We're heading back to the moon in 2013 (well, a robot is, anyway)

Contributed by
Dec 14, 2012

Those multimillion-dollar prizes offered by the X-Prize Foundation to generate interest in scientific research certainly seem to be working. Not only have they gotten US interested—but they may get us back to the moon. And by us, we mean—a robot!

One of the several X-Prizes, the Google Lunar X-Prize, is currently underway, and 21 teams are competing to see which one can land a rover on the surface of the moon, drive it a third of a mile and transmit HD images back to Earth. Now one team, Astrobiotic Technology Inc., has a significant advantage.

Astrobiotic can obviously build a rover, but that's only half the fun: Contestants actually have to transport their rover to the moon, not an easy task, considering the space shuttle is about to retire and Energia, the private company that offers flights to the International Space Station (at a cost of more than $20 million a ticket), is unavailable until 2013.

However, a previous X-Prize, the Ansari X-Prize to develop a reusable manned spacecraft, spurred an interest in private (rather than government-based) spaceflight that is beginning to be realized. And now Virgin Galactic/Scaled Composites, Orbital Sciences, Boeing and SpaceX have passenger- and payload-carrying spacecraft in the works.

Now SpaceX has offered a bargain rate to all of the participants of the Lunar X-Prize, and Astrobiotic is the first to snap it up ... which makes it first out of the gate.

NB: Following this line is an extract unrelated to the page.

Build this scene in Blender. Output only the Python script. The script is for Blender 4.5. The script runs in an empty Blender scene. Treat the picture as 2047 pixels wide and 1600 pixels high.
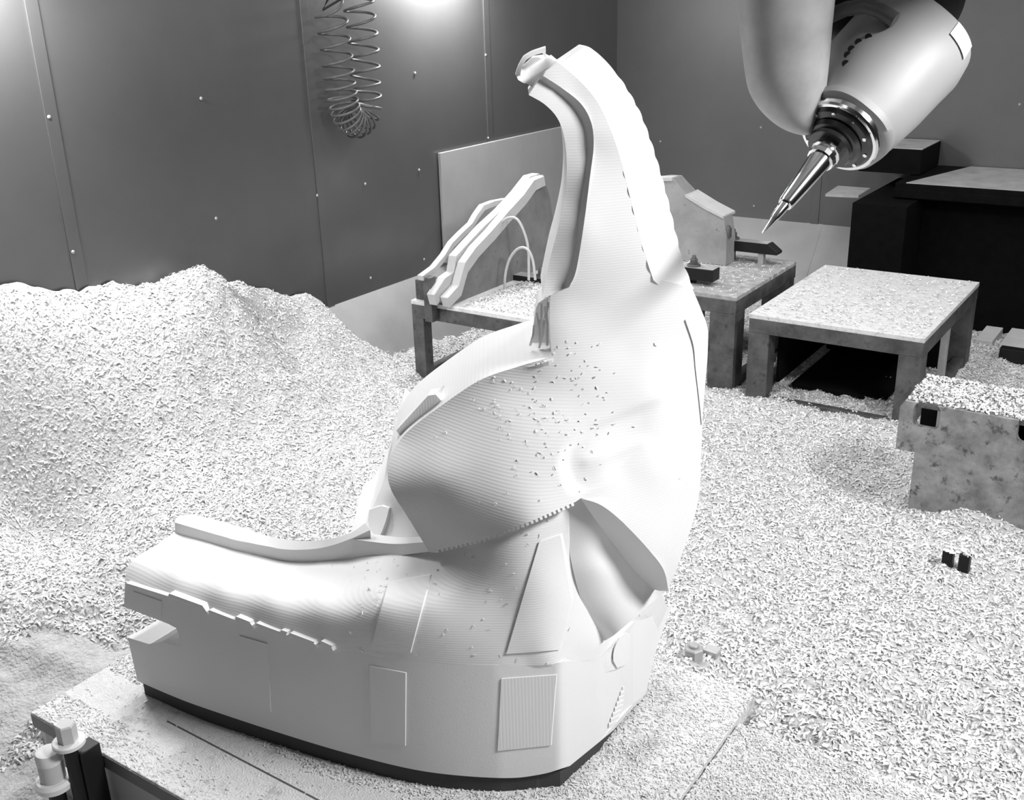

According to Popular Science:

Terms of the launch contract were not disclosed, but SpaceX's website says a trip on a Falcon 9 starts at $49.9 million and goes up to $56 million, depending on payload weight. The X Prize website notes that SpaceX has offered all contest participants a discount. Astrobotic is the first to secure a spot, a major advantage over the other competitors—Falcon 9s already have a crowded launch manifest. ...

The rocket won't need any modifications to reach the moon, according to Discovery News, which quotes an email from SpaceX founder Elon Musk. It is already capable of sending a payload like the Spirit and Opportunity rovers as far as Mars, he said.

Whoever wins the Google Lunar X-Prize stands to get at least $20 million and, better yet, their very own lunar rover.